Д: Но это должно означать, что в людях есть целое множество идей, которые все связаны воедино. Что-то вроде второго существа внутри цельного человека, и это второе существо должно иметь весьма отличающийся способ думать обо всем. Объективный способ.
О: Да. Королевская дорога к сознанию и объективности идет через язык и инструменты.
Д: Но что происходит, когда это существо смотрит на все те части личности, относительно которых людям трудно быть объективными? Оно просто смотрит? Или оно вмешивается?
О: Оно вмешивается.
Д: И что происходит?
О: Это очень страшный вопрос.
Д: Продолжай. Если мы собираемся изучать животных, мы должны взглянуть в лицо этому вопросу.
О: Хорошо... поэты и художники знают ответ лучше ученых. Позволь мне прочитать тебе отрывок[8]:
Мысль претворить возмогла Бесконечность живую в коварного Змия, В пламени всепожирающем миру представшего, - и человеки, Плача, бежали от взора его в Сокровенного Мрака чащобы, Ибо из Вечных Лесов получились премногие смертные Земли, В вихре пространства вращаясь, потоплены, как в океане, - и только Плоти вершины последние чуть поднимались над черной водою. Змиеподобный воздвигнуть во славу Коварного Храм порешили, - Тень Бесконечности, ныне разъятой на циклы конечных вращений, Ангелом стал Человек, Небо кругом, Господь - венценосным тираном.
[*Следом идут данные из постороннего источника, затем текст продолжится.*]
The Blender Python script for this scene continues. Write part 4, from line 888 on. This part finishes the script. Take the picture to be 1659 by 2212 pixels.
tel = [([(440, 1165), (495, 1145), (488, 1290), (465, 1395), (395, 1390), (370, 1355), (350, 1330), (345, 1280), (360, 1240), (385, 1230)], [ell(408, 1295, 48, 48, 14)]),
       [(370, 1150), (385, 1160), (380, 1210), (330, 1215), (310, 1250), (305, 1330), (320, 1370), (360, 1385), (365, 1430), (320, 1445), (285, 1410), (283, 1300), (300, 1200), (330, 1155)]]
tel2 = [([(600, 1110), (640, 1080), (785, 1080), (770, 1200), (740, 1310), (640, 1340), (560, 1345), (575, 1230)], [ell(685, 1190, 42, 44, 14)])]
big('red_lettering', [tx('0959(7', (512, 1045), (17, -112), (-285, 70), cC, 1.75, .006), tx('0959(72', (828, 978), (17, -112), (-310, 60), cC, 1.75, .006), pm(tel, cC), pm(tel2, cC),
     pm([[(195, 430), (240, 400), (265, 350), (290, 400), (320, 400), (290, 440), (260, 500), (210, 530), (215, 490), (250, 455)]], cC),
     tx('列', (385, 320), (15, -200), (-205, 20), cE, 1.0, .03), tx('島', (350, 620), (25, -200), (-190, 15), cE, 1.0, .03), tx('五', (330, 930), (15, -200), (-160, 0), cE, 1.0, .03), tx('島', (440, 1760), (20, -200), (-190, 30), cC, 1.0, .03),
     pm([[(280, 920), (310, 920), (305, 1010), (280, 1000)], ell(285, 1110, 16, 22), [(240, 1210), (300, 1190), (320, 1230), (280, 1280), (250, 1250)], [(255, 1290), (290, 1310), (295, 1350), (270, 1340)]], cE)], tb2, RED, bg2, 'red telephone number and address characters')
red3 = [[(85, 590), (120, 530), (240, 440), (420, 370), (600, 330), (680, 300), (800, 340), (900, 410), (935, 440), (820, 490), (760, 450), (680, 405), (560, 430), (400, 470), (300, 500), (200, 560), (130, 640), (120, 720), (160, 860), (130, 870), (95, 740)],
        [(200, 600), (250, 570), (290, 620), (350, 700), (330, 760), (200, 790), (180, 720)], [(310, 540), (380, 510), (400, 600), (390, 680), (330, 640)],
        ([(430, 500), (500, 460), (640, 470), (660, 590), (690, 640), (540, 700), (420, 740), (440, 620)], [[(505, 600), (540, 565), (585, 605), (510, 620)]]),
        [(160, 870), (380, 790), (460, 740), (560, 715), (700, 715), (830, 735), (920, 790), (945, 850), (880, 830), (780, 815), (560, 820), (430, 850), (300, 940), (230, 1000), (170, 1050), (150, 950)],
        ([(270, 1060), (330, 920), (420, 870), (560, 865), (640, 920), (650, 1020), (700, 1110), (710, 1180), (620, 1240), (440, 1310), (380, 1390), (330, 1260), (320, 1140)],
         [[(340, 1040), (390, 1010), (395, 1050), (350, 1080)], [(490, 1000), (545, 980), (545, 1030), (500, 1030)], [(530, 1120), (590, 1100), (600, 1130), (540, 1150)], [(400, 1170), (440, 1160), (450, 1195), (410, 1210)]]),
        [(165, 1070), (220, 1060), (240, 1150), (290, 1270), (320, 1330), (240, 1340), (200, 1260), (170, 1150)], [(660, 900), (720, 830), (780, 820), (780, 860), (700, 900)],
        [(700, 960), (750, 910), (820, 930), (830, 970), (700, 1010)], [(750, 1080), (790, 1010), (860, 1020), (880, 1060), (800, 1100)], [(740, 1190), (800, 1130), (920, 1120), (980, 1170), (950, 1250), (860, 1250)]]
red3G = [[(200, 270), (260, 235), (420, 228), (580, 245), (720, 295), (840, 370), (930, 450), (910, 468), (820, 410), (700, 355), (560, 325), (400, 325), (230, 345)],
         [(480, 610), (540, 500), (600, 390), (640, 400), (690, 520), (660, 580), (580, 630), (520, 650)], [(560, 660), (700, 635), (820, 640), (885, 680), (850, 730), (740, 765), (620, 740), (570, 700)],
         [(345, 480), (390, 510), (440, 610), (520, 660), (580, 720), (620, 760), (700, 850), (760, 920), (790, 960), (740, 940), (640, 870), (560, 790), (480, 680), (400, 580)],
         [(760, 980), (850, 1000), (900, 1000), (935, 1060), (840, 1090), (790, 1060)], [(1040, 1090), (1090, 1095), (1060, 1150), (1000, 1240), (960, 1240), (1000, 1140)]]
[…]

Д: Я не понимаю. Звучит устрашающе, но что это значит?
О: Хорошо. Это не есть объективное высказывание, поскольку оно говорит о последствиях объективности - того, что поэт здесь называет 'мысль', - для цельной личности или цельной жизни. 'Мысль' должна оставаться частью целого, но вместо этого она самораспространяется и вмешивается во все остальное.
Д: Продолжай.
О: Она разрезает все на кусочки.
Д: Я не понимаю.
О: Хорошо, первый разрез проходит между объективной вещью и всем остальным. Затем внутри того существа, которое сделано по модели интеллекта, языка и инструментов, естественным образом развивается цель. Инструменты имеют цели, а все, что блокирует цель, становится препятствием. Мир объективного существа расщепляется на 'полезные' вещи и 'мешающие' вещи.
Д: Да. Это я понимаю.
О: Хорошо. Затем существо применяет это расщепление к миру цельного человека, и 'полезное' и 'мешающее' становятся Добром и Злом, а мир расщепляется между Богом и Змеем. За этим следуют все новые и новые расщепления, поскольку интеллект всегда классифицирует и разделяет вещи.
Д: Умножает объяснительные принципы сверх необходимости?
О: Правильно.
Д: Поэтому когда объективное существо смотрит на животных, оно неизбежно расщепляет вещи и заставляет животных выглядеть как человеческие существа, у которых интеллект вторгся в душу.